К.И. был человек одинокий, замкнутый, сломанный, бессонный, страдавший тяжелыми приступами отчаяния. Считал себя бездарным"…
Стоп. Дочери возражать невозможно и, главное, незачем. И если "чужие", знавшие, любившие К.И., в частности, я, и мысленно не могли бы произнести слова "одинокий" или "замкнутый" (это нам приоткрыл тот же дневник), будучи обворожены его приветливостью, жадностью к новым людям и новым проявлениям жизни, то - вот оно, преодоление, о котором толкую.
Что до "бездарности", сколь ни явственна здесь самоуничижительная гипербола…
Высунусь с личным воспоминанием.
Как-то К.И. попросил меня привести к нему Фазиля Искандера, восхитившись его "Козлотуром". И (посейчас вспоминаю с каким-то щекотанием в носоглотке) в жажде тому понравиться принялся читать ему - не мне же, все это знавшему почти наизусть, - страницы из старой и любимой книги "Некрасов", приговаривая: "Ах, если бы и сейчас я умел так писать!"

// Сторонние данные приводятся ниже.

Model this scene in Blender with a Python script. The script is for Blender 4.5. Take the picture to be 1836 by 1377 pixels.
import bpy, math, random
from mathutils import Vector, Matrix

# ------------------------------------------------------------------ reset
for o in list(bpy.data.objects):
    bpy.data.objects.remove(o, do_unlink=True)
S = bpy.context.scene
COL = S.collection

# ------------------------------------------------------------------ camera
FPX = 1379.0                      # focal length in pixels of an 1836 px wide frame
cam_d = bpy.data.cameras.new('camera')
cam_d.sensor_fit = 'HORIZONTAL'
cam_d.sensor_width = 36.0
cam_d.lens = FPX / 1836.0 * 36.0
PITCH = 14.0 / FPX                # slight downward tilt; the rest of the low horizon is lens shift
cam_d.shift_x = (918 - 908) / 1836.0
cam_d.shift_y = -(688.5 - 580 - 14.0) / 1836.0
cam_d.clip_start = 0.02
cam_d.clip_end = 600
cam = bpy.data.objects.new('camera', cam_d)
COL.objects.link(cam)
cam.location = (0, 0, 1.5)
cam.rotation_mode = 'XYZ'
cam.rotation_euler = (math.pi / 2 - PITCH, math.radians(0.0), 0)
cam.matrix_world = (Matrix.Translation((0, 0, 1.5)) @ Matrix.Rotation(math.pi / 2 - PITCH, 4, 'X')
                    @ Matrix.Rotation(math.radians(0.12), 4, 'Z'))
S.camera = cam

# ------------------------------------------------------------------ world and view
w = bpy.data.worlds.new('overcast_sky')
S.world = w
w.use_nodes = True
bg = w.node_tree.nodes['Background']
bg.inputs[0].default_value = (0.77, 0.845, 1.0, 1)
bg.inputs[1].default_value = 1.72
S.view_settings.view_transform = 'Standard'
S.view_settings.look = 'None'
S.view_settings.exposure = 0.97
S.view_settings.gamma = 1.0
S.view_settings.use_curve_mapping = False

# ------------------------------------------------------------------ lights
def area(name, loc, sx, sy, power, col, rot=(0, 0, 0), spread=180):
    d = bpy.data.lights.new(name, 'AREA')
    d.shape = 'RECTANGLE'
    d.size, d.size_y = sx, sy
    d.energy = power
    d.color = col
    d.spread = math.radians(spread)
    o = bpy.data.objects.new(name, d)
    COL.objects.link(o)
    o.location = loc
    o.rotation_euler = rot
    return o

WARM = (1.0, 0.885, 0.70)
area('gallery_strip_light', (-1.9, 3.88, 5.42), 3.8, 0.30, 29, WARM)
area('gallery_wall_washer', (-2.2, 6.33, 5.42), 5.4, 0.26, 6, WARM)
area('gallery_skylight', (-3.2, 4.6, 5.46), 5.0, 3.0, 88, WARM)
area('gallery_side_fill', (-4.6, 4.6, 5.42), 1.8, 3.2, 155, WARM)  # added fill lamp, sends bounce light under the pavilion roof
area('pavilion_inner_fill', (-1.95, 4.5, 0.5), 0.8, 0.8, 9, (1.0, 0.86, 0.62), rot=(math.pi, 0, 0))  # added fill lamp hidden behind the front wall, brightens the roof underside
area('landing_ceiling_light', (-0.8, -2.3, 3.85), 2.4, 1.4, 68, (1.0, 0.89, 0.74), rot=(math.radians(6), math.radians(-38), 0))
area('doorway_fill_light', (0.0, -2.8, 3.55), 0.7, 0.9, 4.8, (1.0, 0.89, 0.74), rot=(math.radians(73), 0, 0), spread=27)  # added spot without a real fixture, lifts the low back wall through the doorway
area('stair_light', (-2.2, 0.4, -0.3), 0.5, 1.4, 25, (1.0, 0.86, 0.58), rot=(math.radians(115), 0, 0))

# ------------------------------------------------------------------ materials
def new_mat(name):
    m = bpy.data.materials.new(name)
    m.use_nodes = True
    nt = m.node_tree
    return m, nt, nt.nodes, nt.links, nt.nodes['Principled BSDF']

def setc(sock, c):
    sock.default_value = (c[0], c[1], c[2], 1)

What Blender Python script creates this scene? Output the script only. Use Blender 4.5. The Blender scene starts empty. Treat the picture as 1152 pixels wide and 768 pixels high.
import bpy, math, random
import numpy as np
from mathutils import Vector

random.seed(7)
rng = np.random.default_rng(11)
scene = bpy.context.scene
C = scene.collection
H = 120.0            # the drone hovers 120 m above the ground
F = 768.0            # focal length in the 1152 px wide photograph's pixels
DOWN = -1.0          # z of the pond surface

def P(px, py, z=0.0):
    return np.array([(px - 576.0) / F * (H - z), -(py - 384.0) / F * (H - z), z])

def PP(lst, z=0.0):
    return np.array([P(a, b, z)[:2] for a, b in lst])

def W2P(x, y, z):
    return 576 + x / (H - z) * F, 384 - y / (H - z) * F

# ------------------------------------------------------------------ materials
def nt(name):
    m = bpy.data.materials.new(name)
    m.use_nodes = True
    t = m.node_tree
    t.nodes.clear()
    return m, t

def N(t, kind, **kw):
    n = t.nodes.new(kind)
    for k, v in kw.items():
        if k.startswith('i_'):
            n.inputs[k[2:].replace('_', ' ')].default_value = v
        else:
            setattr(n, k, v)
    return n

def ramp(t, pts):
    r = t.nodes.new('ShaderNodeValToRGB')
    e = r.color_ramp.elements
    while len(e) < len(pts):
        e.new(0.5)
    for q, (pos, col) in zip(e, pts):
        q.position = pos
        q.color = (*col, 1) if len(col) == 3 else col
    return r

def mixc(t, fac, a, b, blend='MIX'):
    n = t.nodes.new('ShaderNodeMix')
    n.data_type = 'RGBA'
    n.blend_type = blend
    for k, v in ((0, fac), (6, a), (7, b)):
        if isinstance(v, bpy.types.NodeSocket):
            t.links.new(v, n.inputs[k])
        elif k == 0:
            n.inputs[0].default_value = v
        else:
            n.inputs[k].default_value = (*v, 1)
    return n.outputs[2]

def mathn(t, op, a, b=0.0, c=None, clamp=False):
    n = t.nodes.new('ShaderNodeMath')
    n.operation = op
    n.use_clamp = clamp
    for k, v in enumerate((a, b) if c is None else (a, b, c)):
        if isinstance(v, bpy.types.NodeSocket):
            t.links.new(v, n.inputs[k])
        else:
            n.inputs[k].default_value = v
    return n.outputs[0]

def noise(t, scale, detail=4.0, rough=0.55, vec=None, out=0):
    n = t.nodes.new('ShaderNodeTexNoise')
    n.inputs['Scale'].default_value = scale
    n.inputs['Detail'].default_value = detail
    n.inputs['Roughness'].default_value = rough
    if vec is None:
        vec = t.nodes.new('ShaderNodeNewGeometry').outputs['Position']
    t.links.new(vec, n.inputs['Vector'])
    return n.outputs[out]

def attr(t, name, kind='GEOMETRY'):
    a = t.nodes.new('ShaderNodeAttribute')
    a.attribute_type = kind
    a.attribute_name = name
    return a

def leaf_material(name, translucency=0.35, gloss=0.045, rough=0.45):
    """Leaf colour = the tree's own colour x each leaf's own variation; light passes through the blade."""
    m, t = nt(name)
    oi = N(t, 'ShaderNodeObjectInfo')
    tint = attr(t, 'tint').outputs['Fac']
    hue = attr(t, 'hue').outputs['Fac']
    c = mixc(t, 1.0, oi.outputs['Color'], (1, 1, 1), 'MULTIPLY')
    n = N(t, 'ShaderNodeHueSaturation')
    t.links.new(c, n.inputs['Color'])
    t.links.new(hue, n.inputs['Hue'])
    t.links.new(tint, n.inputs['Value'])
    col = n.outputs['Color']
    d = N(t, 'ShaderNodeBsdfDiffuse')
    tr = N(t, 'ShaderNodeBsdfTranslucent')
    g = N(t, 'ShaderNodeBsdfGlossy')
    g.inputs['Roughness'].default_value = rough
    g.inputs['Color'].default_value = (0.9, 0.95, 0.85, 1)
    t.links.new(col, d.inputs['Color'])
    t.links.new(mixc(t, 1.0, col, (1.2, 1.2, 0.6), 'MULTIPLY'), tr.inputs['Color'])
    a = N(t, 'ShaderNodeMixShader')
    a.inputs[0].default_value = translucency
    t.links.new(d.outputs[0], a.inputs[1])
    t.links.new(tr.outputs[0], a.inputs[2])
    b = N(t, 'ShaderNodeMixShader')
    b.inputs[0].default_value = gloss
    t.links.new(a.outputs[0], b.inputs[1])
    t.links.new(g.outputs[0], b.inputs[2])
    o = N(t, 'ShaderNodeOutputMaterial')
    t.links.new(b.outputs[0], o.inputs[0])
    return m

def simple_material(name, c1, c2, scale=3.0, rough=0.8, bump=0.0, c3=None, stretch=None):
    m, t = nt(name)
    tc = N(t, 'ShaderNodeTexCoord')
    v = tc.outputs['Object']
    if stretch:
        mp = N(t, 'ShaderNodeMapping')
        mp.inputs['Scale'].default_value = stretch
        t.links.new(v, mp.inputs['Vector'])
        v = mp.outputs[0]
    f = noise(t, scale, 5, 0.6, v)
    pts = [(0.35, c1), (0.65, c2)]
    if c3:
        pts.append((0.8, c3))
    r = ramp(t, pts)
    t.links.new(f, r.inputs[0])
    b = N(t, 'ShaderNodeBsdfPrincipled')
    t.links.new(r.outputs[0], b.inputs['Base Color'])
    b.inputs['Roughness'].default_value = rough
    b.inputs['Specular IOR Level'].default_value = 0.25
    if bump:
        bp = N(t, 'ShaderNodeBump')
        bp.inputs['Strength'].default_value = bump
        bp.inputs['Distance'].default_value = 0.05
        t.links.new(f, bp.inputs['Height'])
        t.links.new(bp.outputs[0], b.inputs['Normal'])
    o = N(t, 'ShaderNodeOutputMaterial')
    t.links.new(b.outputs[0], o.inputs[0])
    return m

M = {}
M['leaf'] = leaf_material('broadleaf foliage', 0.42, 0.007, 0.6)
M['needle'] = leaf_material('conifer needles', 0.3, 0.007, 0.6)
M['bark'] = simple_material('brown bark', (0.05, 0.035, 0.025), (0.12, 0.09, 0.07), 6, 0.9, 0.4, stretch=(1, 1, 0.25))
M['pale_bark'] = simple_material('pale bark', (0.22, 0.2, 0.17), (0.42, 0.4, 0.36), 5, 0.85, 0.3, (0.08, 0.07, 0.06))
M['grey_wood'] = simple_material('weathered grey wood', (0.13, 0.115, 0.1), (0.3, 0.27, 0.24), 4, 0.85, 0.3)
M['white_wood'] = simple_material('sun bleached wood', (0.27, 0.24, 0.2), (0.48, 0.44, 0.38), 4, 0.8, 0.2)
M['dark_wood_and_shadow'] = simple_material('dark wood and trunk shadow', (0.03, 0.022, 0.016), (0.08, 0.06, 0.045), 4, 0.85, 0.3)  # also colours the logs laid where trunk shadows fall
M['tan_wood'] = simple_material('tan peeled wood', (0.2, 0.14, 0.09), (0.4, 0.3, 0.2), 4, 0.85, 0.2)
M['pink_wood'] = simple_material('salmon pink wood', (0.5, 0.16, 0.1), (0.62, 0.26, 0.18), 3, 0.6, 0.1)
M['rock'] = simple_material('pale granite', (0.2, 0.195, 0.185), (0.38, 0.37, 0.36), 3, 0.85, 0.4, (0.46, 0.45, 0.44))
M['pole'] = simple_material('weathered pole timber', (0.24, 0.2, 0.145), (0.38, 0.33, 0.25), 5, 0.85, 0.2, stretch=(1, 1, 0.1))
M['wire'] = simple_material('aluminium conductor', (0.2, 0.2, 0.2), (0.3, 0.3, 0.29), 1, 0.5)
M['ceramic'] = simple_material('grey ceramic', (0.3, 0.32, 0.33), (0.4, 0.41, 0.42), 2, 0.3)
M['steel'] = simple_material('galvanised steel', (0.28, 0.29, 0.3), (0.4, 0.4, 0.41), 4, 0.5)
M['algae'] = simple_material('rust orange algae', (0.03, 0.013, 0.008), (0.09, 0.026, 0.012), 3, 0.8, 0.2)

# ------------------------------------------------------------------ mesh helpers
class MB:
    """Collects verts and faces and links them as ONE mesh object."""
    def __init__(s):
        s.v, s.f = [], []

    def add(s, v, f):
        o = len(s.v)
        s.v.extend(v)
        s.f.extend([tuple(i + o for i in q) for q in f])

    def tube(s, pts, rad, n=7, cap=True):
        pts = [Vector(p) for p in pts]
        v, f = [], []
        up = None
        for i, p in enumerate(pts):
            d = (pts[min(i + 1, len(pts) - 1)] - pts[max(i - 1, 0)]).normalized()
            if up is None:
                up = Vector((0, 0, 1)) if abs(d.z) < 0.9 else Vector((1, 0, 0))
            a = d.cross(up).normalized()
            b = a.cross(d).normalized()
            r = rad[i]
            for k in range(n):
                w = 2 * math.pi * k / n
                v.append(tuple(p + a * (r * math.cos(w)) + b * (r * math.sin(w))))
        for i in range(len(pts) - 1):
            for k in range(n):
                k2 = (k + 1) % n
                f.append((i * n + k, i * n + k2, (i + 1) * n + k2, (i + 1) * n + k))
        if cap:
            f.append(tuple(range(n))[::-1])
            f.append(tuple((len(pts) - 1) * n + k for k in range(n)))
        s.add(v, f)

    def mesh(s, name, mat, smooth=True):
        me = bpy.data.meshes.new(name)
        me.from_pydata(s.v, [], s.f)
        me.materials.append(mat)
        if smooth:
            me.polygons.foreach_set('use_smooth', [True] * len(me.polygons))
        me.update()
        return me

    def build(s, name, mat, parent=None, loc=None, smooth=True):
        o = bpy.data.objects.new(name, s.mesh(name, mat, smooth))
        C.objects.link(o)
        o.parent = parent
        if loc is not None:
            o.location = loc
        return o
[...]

Закончу цитировать Лидию Корнеевну:
"…Мучился - долго - незаконнорожденностью. Женат был на женщине, которая последние лет 20 своей жизни была, несомненно, психически больна. Женился рано, 19-ти лет, и тяжким трудом содержал большую семью".
Дальше - о смерти детей, о том, что "главный свой талант", критика, под гнетом властей пришлось закопать в землю; и заключение:
"Конечно, если сравнивать его судьбу с судьбами А.А., или О.Э., или Б.Л. (понятно, Ахматовой, Мандельштама, Пастернака. - Ст. Р.) - то-то - он счастливец. Но я-то видела его изнутри…"
Любят вспоминать фразу, действительно часто повторявшуюся Чуковским: "В России надо жить долго". Иногда, даже не так уж редко, глядя на подзадержавшихся на земле современников, думаешь: всегда ли стоит, если твой срам, подлость, холуйство становятся с долголетием все очевиднее? Примеров в этом роде избегну, тем более сами носители данных свойств их не стыдятся, пребывая в самодовольстве, в мире с собой, который так не давался Чуковскому. Но его пример - какой мукой в России добывается репутация истинного интеллигента, при всей ее уязвимости (см. начало моего очерка) не подлежащая обесцениванию, этот пример, этот опыт бесценны.